I realize that I would have to read up more on LBM to have much meaningful to respond to that comment. My impression is also that efficient GPU implementations get the best speedup from uniform grids, however I remember a showcase of a solver by spacex that uses oct tree based AMR together with GPU's: https://www.youtube.com/watch?v=vYA0...nsideHPCReport (this video might be familiar to most cfd online users). Don't know how much speedup is gained here compared to a CPU implementation.

Anyway, it would be interesting to see a comparison in terms of speed of gpu implemented explicit fvm and lbm for uniform grids.

[arjun]

The problem with this topic is that there are not many people who have good enough experience with all three types of methods (i include pressure based methods too).

1. The major issue with the comparison that i see from the people who use LBM is that they make comparison with other methods using the same mesh or the meshes of similar sizes. Then they say that LBM is this times faster. Often (or unless one is doing LES) one can obtain the same results with much coarser meshes.

2. Often one can obtain good results with steady state calculations and many companies do. So the comparisons only make sense only in cases where transient simulation is must.


3. To the main question, about density based explicit solvers vs lbm that is asked the answer is bit more complicated than you might expect. The normal LBM because it needs less operations per time step could be faster. BUT if one uses some specialized time stepping method then density based solvers could be very fast. One example would be to use Exponential integrator, that would allow much larger time steps that lbm would not be able to keep up to. GPU implementation of this is possible.

3.b.
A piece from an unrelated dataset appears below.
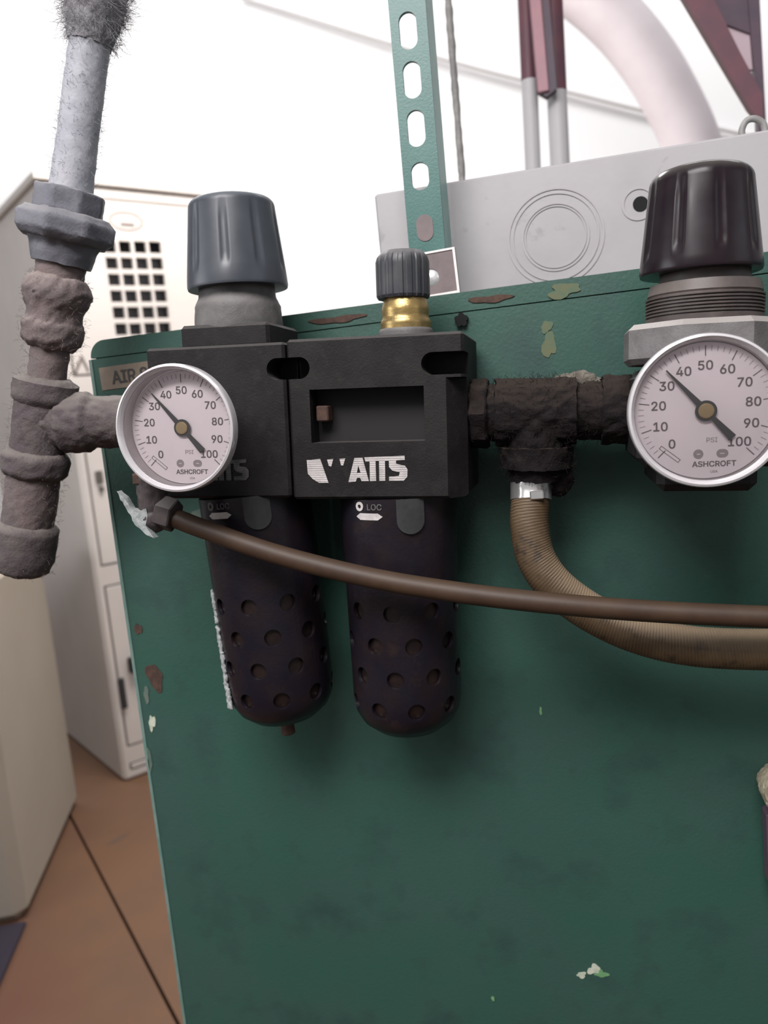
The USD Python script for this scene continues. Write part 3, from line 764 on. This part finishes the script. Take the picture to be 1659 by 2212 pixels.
gauge('round white pressure gauge in front of the left filter, nearest the tan label tape', 374, 926, 0.100, 0.0264, 0.0125, AR + 0.6, 34.5, 0.038, 0.0092)
gauge('round white pressure gauge below the glossy black knob, in front of the octagonal collar', 1530, 888, 0.112, 0.0262, 0.014, AR - 1.2, 34.5, 0.030, 0.0052)

# ---- iron tee and nipples between the filter and the right regulator
to = at(1158, 890, 0.036)
TEE = Thing('pipe_tee', 'rust-crusted iron pipe tee feeding the tan hose', 'pipe fitting', to, roll=AR)
tp = np.linalg.norm(at(1159, 890, .036) - at(1158, 890, .036))
xa, xb = TEE.local(F2.o + F2.R @ np.array([cx1, 0, 0]))[0], TEE.at(1352, 880, 0.036)[0]
run = Manifold.cylinder(xb - xa + 0.004, 62 * tp, 62 * tp, 40).rotate((0, 90, 0)).translate((xa - 0.002, 0, 0))
run = run + Manifold.cylinder(170 * tp, 74 * tp, 74 * tp, 40).rotate((0, 90, 0)).translate((-85 * tp, 0, 0))
branch = Manifold.cylinder(150 * tp, 58 * tp, 74 * tp, 40).translate((0, 0, -150 * tp)) + Manifold.cylinder(45 * tp, 76 * tp, 80 * tp, 40).translate((0, 0, -122 * tp)) + Manifold.sphere(34 * tp, 32).scale((1, 0.9, 1.5)).translate((46 * tp, 8 * tp, -140 * tp))
TEE.part('tee_body', rough(fine(run + branch, 0.0016), 0.0016, 260, 7), 'rusty_iron')
TEE.part('left_collar', rough(fine(ngon(78 * tp, 8, 0, 40 * tp, 0.001).rotate((0, 90, 0)).translate((xa, 0, 0)), 0.0016), 0.0010, 300, 8), 'rusty_iron')
TEE.part('rust_lump', rough(fine(Manifold.sphere(1.0, 32).scale((56 * tp, 40 * tp, 22 * tp)).translate((85 * tp, 0.004, 62 * tp)), 0.0012), 0.0022, 420, 9), 'rust_lump', label='dusty crust on top of the fitting')
TEE.part('right_collar', rough(fine(Manifold.cylinder(60 * tp, 74 * tp, 74 * tp, 40).rotate((0, 90, 0)).translate((xb - 50 * tp, 0, 0)), 0.0016), 0.0014, 300, 10), 'rusty_iron')

fuzz(TEE, 'grime_hair', rough(fine(run + branch, 0.004), 0.0008, 260, 7), 1600, 0.0040, 'rusty_iron', 4)

# ---- tan hose with its clamp
hp = [(1146, 1035, .036), (1146, 1075, .038), (1144, 1135, .041), (1158, 1205, .043), (1202, 1268, .045), (1285, 1328, .046), (1385, 1372, .048), (1500, 1396, .050), (1659, 1403, .052), (1800, 1397, .054)]
hw_ = np.array([at(*p) for p in hp]); zl = hw_[-1][2]
hw_ = np.vstack([hw_, [(x, -0.055 - 0.02 * (x - hw_[-1][0]), zl - 0.03 * (x - hw_[-1][0])) for x in np.arange(hw_[-1][0] + 0.055, XL + 0.63, 0.06)], [(XL + 0.69, -0.058, zl - 0.010), (XL + 0.745, -0.045, zl - 0.014), (XL + 0.785, 0.02, zl - 0.020), (XL + 0.79, 0.16, zl - 0.03), (XL + 0.79, 0.36, zl - 0.05)]])
HO = Thing('air_hose', 'thick tan braided air hose curving down from the rusty tee', 'hose', hw_[2])
path = spline(hw_ - hw_[2], 60)
ln = np.concatenate([[0], np.cumsum(np.linalg.norm(np.diff(path, axis=0), axis=1))])
L = np.linspace(0, ln[-1], 2600); path = np.stack([np.interp(L, ln, path[:, i]) for i in range(3)], 1)
hr = 42 * np.linalg.norm(at(1146, 1130, .04) - at(1145, 1130, .04))
sd = 32; angs = 2 * np.pi * np.arange(sd) / sd
rib = hr * (1 + 0.010 * np.sin(2 * np.pi * L[:, None] / 0.0011 + angs[None, :] * 4) + 0.008 * np.sin(2 * np.pi * L[:, None] / 0.0013 - angs[None, :] * 6))
HO.part('hose', tube(path, rib, sd), 'hose_tan', smooth=True)
cpath = np.array([HO.at(1147, 1041, .0365), HO.at(1147, 1060, .037), HO.at(1147, 1080, .038)])
HO.part('hose_clamp', tube(spline(cpath, 6), hr * 1.07, 32), 'clamp_metal', label='bright metal hose clamp')
ck = HO.at(1160, 1068, .0365 + hr)
HO.part('clamp_tab', moved(cbox(-0.003, 0.003, -0.0028, 0.001, -0.002, 0.002, 0.0005), ck), 'clamp_metal')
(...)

There are finite analytical methods that also allow very large time steps from the fact that they are constructed from analytical solutions, if implemented on GPU could be many times faster than their lbm counterparts.


4. There are finite volume, suitable for unstructed grids, lattice boltzmann methods. In their main form they are very slow because they require very very small time steps (due to their advection). BUT for them there are few new type of forumations that fix this issue and allow very large times steps (they use something called negative viscosity!!). Those methods could compete with exponential integrator and finite analytical methods. (this is why the answer is not clear cut to OP).


5. The major advantages of LBM over other methods is that they perform very good at lower timestep sizes where as pressure based methods decouple and create lots of problems. So the places where lower timesteps is unavoidable there lbm is better way to go. (combustion, plasma etc are such areas).


6. I do not consider robustness and stability to be big issue with other methods because have worked on it for years. Accuracy needs to be better.

[randolph]

Arjun,

Could you please elaborate more on the fifth statement?

Thank you in advance,
Rdf

[arjun]

Quote:

Originally Posted by randolph

Arjun,

Could you please elaborate more on the fifth statement?

Thank you in advance,
Rdf

In pressure based solvers, the velocity and pressure are usually coupled by Rhie and Chow type dissipation methods. Here the flux has additional flux due to Rhie and Chow controbution which is inversely propertional to diagonal of momentum matrix.

The diagonal of momentum matrix has unsteady contribution in the form of (rho Volume ) / time_step_size.

That means smaller the time step size is bigger the momentum diagonal will be. Hence for very small time step sizes inverse of momentum matrix diagonal is approaching zero. That means the effect of Rhie and Chow flux will be going to 0 with time step size approaching 0. Resulting in decoupling of the velocity and pressure.